Ausweislich der Gewinn- und Verlustrechnung 2021 (eine aktuellere ist derzeit nicht veröffentlicht) erhielt der Konzern Radio Bremen Beiträge in Höhe von 45.374.277,81 Euro. Er erhält deshalb zusätzlich einen Finanzausgleich und Strukturhilfen im Rahmen des ARD-Verbunds. Die betrugen im gleichen Jahr 50.691.179,45 Euro, übersteigen also die Beiträge. Sonstige Einnahmen gab es rund 19 Millionen Euro. 2021 beschäftigte der Konzern 448 Mitarbeiter. Die erhielten (ohne Altersvorsorge) 39,246 Millionen Euro. Für die Altersvorsorge wurden 8,806 Millionen Euro aufgewandt.
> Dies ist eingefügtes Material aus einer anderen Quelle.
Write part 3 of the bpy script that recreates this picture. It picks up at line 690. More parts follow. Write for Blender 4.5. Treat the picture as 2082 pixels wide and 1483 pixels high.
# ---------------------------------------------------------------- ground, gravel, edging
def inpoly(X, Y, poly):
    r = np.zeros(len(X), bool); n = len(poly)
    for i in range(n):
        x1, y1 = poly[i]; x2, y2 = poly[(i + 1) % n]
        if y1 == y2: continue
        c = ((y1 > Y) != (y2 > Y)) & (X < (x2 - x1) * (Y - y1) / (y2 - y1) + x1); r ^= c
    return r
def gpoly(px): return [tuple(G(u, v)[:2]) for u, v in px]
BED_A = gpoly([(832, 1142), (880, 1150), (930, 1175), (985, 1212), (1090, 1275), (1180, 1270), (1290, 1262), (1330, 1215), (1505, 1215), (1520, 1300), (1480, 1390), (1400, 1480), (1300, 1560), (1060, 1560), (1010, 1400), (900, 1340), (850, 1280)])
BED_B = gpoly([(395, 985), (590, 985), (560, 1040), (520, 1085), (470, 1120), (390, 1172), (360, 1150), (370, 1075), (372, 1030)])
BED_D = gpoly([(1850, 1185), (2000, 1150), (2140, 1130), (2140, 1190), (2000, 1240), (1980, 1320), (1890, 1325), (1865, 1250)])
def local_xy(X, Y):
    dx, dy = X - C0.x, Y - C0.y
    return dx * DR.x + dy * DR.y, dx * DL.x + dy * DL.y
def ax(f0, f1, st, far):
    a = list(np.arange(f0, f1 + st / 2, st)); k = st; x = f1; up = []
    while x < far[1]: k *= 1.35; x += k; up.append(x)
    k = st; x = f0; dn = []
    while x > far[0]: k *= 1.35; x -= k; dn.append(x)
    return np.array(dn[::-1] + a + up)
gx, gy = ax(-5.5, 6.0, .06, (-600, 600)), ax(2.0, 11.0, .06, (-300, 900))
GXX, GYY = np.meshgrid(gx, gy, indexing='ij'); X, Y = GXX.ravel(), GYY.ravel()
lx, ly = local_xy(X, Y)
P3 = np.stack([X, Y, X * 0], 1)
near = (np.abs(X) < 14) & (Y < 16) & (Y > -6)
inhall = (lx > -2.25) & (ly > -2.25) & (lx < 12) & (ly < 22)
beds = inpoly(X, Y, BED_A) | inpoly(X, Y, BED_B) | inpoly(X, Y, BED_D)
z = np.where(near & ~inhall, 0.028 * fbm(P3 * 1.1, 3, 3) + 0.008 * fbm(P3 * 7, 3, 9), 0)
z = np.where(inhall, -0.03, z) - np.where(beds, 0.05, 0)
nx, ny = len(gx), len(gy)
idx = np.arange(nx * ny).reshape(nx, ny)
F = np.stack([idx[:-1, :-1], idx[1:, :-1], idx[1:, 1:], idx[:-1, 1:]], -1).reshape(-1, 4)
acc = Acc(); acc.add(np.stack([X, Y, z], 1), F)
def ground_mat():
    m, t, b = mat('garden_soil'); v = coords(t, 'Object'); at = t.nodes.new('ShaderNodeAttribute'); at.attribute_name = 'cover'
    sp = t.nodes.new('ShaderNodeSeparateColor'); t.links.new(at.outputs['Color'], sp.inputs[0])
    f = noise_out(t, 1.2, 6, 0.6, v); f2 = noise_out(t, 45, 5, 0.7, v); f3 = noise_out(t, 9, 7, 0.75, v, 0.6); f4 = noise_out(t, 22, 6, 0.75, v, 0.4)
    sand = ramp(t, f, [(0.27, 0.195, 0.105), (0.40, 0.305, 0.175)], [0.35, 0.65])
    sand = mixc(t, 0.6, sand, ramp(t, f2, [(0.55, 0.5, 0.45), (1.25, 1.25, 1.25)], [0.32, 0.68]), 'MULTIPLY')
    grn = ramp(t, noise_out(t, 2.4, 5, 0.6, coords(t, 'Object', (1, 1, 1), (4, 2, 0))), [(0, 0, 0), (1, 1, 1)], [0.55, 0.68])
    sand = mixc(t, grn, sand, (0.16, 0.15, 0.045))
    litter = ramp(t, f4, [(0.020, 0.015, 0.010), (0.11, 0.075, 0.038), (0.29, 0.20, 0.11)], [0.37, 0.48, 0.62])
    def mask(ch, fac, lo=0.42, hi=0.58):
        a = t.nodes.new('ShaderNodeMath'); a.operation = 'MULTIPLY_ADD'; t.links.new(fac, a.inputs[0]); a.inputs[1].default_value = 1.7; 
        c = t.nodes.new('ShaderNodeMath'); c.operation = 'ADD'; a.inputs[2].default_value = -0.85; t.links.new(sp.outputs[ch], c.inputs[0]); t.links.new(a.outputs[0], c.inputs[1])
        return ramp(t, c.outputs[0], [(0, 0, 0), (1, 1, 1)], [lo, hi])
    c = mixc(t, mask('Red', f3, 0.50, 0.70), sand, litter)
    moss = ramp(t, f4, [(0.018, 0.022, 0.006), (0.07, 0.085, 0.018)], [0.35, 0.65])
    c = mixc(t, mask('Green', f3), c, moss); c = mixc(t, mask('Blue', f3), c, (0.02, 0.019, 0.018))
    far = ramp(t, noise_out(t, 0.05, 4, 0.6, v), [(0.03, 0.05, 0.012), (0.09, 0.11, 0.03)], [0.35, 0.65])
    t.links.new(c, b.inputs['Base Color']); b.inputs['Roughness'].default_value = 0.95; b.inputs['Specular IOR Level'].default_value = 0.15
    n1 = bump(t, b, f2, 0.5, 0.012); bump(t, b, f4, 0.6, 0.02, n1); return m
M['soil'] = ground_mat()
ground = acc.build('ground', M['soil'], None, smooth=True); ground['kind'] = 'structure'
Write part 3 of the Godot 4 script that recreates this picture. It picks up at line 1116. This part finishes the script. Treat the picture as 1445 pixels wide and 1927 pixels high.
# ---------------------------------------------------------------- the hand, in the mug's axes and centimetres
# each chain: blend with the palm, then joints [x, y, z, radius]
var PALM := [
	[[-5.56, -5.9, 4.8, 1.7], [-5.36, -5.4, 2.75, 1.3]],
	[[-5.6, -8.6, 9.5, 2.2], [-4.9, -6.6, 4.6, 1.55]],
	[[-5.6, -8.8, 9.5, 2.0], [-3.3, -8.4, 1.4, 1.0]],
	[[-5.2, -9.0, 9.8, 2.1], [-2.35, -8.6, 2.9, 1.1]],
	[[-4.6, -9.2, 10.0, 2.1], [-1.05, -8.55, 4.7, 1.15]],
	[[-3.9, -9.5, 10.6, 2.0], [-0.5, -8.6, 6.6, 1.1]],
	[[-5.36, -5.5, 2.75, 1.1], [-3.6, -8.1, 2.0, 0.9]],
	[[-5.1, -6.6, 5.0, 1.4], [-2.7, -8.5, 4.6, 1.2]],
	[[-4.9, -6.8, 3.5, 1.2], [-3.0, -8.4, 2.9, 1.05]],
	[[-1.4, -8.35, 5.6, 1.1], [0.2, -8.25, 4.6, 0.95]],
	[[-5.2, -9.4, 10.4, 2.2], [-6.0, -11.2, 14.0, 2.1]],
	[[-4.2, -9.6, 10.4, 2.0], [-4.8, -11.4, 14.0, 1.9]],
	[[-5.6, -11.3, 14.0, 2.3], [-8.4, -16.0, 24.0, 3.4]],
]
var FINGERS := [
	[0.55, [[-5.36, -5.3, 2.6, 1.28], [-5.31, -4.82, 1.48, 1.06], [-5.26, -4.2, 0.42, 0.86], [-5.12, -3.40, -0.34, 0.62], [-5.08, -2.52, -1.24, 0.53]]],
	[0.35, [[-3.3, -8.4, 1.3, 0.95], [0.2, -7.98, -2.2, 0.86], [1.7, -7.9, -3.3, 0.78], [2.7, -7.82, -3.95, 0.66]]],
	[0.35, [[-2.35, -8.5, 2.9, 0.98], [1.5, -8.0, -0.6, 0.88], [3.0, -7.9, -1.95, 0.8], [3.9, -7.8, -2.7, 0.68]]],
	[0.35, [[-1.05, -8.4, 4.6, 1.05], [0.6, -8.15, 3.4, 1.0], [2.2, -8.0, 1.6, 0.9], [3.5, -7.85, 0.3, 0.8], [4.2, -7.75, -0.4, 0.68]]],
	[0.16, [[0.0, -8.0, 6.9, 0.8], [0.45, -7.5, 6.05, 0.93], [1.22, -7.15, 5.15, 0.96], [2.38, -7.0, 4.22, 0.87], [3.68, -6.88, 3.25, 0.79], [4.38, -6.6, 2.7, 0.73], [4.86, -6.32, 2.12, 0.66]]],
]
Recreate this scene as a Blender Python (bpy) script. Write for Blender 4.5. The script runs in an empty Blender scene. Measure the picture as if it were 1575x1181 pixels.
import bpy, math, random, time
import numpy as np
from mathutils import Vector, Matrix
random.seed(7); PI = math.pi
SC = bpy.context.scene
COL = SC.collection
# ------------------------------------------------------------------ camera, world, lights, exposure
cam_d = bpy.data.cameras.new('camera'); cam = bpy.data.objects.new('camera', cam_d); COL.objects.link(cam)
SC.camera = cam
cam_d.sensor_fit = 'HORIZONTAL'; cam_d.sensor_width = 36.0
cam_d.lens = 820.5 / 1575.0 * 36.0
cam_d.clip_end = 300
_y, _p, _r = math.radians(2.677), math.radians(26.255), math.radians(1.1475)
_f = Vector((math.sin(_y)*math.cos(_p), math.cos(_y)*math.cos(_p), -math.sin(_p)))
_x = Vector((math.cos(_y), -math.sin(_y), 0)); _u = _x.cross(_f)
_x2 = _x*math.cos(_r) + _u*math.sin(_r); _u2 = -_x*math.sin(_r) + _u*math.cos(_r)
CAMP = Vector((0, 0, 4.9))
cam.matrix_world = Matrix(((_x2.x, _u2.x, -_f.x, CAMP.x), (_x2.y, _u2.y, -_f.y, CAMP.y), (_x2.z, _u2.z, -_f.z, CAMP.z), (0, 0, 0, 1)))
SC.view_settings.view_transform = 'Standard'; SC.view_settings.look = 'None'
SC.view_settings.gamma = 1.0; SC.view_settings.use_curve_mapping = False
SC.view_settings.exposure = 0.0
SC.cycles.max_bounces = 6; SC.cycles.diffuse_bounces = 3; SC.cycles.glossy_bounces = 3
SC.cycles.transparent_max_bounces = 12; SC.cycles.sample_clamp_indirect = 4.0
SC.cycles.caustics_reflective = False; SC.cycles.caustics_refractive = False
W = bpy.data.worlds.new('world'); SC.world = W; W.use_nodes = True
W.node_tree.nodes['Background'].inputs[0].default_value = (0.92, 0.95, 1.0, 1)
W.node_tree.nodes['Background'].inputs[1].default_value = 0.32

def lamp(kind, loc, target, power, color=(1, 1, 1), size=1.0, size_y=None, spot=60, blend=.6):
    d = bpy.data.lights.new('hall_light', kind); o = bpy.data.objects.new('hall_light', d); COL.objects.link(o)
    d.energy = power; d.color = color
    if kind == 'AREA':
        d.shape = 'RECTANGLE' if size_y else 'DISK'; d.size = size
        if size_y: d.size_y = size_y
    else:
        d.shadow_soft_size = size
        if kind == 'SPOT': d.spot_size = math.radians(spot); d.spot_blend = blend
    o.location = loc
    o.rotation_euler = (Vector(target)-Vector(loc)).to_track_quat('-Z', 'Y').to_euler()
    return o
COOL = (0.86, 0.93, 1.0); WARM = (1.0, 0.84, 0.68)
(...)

Das ergibt 48,052 Millionen Euro, was alleine in Summe die Höhe der Beitragseinnahmen übersteigt! Radio Bremen selbst hat 2021 nur 222 Mitarbeiter beschäftigt.

Noch grenzwertige wird es, schaut man auf die Personalkosten der Spitze des Senders: ●Intendantin Dr. Yvette Gerner erhielt 2021 Gesamtbezüge in Höhe von 295.662,28 Euro. Brigitta Nickelsen bekam 173.198,86 Euro und Jan Weyrauch 214.511,74 Euro. Allein die drei kosteten den Sender damit mehr als 683.000 Euro. Noch fürstlicher gestaltet sich ihre Altersvorsorge. Deren Barwert belief sich Ende 2021 für alle drei auf 1.521.347 Euro. Nur zur besseren Einschätzung: Die erfolgreichste Fernseh-Regionalsendung des Senders, die Hauptausgabe des Magazin ‘bunten und binnen’, hat durchschnittlich nach Angaben des Senders 88.000 Zuschauern. Wer will es Weyrauch da verübeln, dass er dann doch gar nicht erst zum rbb-Intendanten gewählt werden wollte.Stressfreier ist der Job bei Radio Bremen allemal.